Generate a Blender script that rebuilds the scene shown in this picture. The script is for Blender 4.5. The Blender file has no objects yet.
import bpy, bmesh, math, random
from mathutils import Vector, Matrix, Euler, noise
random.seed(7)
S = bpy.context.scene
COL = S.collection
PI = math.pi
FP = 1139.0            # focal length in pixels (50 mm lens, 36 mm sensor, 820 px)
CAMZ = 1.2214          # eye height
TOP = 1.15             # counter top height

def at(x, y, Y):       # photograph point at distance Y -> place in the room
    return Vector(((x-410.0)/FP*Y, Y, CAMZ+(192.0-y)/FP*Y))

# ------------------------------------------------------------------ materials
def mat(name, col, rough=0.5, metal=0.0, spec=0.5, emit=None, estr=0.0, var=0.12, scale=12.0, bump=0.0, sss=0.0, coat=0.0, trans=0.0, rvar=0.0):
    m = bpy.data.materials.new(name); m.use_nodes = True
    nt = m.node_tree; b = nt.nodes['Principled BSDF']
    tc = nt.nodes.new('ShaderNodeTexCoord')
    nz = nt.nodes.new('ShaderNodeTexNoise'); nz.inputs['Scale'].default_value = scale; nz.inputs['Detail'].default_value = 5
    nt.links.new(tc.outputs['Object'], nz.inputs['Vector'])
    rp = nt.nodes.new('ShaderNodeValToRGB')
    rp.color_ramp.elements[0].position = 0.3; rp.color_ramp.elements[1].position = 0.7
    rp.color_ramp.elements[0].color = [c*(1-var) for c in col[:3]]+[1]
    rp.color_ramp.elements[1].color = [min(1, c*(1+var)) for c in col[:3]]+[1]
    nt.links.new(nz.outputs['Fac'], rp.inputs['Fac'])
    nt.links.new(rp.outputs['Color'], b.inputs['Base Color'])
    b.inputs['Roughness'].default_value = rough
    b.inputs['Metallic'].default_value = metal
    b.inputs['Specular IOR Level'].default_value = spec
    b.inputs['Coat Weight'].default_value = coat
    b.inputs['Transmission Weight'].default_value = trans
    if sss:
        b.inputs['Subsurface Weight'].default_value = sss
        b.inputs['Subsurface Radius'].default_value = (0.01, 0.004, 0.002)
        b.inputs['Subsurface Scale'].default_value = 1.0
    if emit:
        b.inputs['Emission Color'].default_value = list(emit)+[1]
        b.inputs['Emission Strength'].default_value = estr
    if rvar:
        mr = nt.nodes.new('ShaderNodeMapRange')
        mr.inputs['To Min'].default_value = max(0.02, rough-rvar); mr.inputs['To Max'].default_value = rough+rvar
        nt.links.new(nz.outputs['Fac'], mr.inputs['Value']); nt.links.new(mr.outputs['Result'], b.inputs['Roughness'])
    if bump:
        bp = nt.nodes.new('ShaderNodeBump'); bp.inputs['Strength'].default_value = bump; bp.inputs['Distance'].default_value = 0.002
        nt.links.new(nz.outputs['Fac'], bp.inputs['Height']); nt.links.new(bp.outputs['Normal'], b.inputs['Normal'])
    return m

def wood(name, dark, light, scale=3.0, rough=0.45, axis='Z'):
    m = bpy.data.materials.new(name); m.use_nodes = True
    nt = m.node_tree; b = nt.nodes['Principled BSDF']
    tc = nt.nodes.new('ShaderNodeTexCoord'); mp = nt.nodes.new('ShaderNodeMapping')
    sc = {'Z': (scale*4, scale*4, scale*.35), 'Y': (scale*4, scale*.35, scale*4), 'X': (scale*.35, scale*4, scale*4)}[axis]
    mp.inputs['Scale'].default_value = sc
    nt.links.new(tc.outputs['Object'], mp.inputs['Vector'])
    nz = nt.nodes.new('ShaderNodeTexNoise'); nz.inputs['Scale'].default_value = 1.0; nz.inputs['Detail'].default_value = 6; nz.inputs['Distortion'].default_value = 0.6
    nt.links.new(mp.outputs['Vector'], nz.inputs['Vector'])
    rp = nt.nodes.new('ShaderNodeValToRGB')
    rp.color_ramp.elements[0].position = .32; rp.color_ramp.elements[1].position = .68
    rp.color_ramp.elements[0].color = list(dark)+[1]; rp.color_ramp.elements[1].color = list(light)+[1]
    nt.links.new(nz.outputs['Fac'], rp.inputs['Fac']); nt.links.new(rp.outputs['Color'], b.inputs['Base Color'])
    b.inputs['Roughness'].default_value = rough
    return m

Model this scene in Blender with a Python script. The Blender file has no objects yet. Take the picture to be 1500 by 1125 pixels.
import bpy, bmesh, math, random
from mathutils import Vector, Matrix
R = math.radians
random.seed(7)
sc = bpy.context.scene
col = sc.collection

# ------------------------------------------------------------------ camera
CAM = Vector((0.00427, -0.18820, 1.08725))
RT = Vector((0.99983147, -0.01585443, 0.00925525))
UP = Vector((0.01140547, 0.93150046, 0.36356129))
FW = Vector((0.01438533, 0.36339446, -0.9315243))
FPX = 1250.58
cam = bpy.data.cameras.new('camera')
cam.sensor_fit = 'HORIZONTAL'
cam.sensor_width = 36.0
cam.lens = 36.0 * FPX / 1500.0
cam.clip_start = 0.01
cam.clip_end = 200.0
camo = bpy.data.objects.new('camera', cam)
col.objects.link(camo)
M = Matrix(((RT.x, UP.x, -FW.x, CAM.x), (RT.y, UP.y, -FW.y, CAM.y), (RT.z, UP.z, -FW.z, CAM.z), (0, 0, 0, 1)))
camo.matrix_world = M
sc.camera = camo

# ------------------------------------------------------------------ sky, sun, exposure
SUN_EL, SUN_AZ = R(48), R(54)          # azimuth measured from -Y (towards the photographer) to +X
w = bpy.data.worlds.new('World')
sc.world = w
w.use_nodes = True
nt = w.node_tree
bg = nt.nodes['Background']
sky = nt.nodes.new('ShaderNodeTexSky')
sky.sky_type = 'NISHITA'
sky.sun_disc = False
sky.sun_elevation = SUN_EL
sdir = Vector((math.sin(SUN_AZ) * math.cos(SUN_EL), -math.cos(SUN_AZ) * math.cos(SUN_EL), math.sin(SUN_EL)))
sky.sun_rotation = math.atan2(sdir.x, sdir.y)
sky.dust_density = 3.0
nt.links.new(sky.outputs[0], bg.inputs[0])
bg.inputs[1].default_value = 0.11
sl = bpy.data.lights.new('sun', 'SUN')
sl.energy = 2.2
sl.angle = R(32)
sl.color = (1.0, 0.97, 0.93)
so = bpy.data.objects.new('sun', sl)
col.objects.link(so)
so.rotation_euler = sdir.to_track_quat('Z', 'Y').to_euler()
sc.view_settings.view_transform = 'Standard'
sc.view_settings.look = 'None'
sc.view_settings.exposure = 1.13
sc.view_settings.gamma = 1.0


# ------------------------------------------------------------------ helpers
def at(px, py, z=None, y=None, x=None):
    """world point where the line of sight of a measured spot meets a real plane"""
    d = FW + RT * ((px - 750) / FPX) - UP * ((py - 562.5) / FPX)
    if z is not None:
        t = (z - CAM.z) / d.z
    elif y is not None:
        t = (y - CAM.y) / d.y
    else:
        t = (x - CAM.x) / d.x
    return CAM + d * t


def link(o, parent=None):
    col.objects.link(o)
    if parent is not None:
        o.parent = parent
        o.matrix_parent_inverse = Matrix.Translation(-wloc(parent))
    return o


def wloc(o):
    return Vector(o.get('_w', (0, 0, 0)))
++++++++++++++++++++
In the records above, how many lines hold the string "file"? Reply with only the number.

2